Written problem:
Find the lines of data that contain the string "scene", then list them.

>> START Collected data

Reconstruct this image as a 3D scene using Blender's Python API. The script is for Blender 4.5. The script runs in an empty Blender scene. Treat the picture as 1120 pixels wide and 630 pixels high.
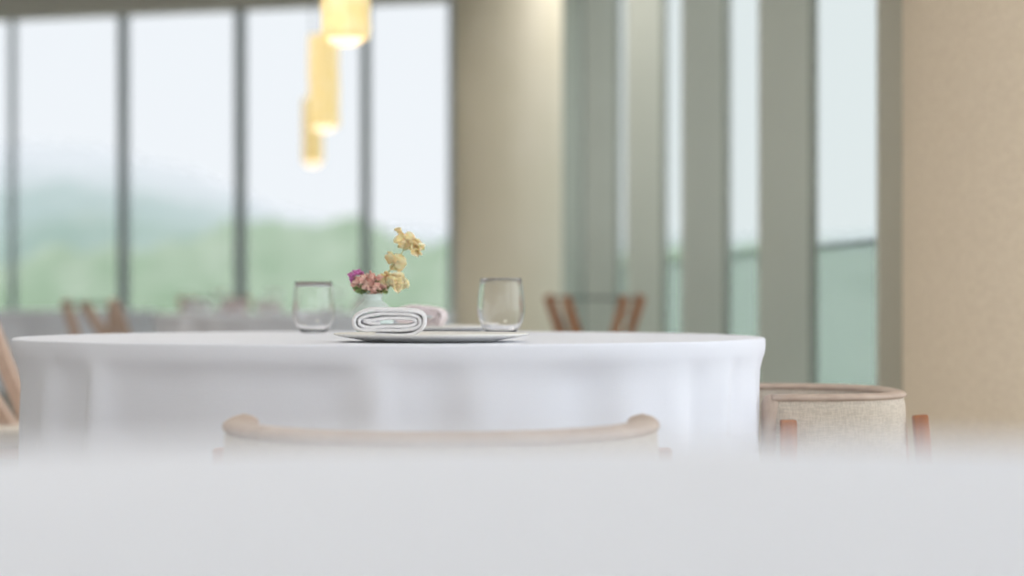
import bpy, bmesh, math, random
from mathutils import Vector, noise
random.seed(7)
S=bpy.context.scene
S.view_settings.view_transform='Standard'
S.view_settings.look='None'
S.view_settings.exposure=.1
F=2333.0; CZ=0.83; HY=326.0
def PX(x,Y): return (x-560)/F*Y
def PZ(y,Y): return CZ-(y-HY)/F*Y

# ---------------- materials
def mat(name,col,rough=.6,metal=0,noise_s=None,col2=None,bump=0,bs=200,stretch=(1,1,1),sheen=0,trans=0,ior=1.45,emit=None,es=0,sss=0):
    m=bpy.data.materials.new(name); m.use_nodes=True
    nt=m.node_tree; b=nt.nodes['Principled BSDF']
    b.inputs['Base Color'].default_value=(*col,1); b.inputs['Roughness'].default_value=rough
    b.inputs['Metallic'].default_value=metal; b.inputs['Transmission Weight'].default_value=trans
    b.inputs['IOR'].default_value=ior; b.inputs['Sheen Weight'].default_value=sheen
    if sss: b.inputs['Subsurface Weight'].default_value=sss; b.inputs['Subsurface Scale'].default_value=.01
    if emit: b.inputs['Emission Color'].default_value=(*emit,1); b.inputs['Emission Strength'].default_value=es
    if noise_s or bump:
        tc=nt.nodes.new('ShaderNodeTexCoord'); mp=nt.nodes.new('ShaderNodeMapping')
        mp.inputs['Scale'].default_value=stretch
        nt.links.new(tc.outputs['Object'],mp.inputs[0])
    if noise_s:
        n=nt.nodes.new('ShaderNodeTexNoise'); n.inputs['Scale'].default_value=noise_s; n.inputs['Detail'].default_value=5
        r=nt.nodes.new('ShaderNodeValToRGB'); r.color_ramp.elements[0].position=.35; r.color_ramp.elements[1].position=.65
        r.color_ramp.elements[0].color=(*col,1); r.color_ramp.elements[1].color=(*(col2 or col),1)
        nt.links.new(mp.outputs[0],n.inputs[0]); nt.links.new(n.outputs[0],r.inputs[0]); nt.links.new(r.outputs[0],b.inputs['Base Color'])
    if bump:
        n2=nt.nodes.new('ShaderNodeTexNoise'); n2.inputs['Scale'].default_value=bs
        bp=nt.nodes.new('ShaderNodeBump'); bp.inputs['Strength'].default_value=bump; bp.inputs['Distance'].default_value=.004
        nt.links.new(mp.outputs[0],n2.inputs[0]); nt.links.new(n2.outputs[0],bp.inputs['Height']); nt.links.new(bp.outputs[0],b.inputs['Normal'])
    return m
def pane(name,tint,refl=.01,frost=0,fcol=(.6,.7,.68)):
    m=bpy.data.materials.new(name); m.use_nodes=True; nt=m.node_tree; nt.nodes.clear()
    o=nt.nodes.new('ShaderNodeOutputMaterial'); t=nt.nodes.new('ShaderNodeBsdfTransparent'); g=nt.nodes.new('ShaderNodeBsdfGlossy'); x=nt.nodes.new('ShaderNodeMixShader')
    t.inputs[0].default_value=(*tint,1); g.inputs['Roughness'].default_value=.15; x.inputs[0].default_value=refl
    nt.links.new(t.outputs[0],x.inputs[1]); nt.links.new(g.outputs[0],x.inputs[2])
    if frost:
        d=nt.nodes.new('ShaderNodeBsdfTranslucent'); d.inputs[0].default_value=(*fcol,1); y=nt.nodes.new('ShaderNodeMixShader'); y.inputs[0].default_value=frost
        nt.links.new(x.outputs[0],y.inputs[1]); nt.links.new(d.outputs[0],y.inputs[2]); x=y
    nt.links.new(x.outputs[0],o.inputs[0]); return m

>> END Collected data

In response:
Reconstruct this image as a 3D scene using Blender's Python API. The script is for Blender 4.5. The script runs in an empty Blender scene. Treat the picture as 1120 pixels wide and 630 pixels high.
S=bpy.context.scene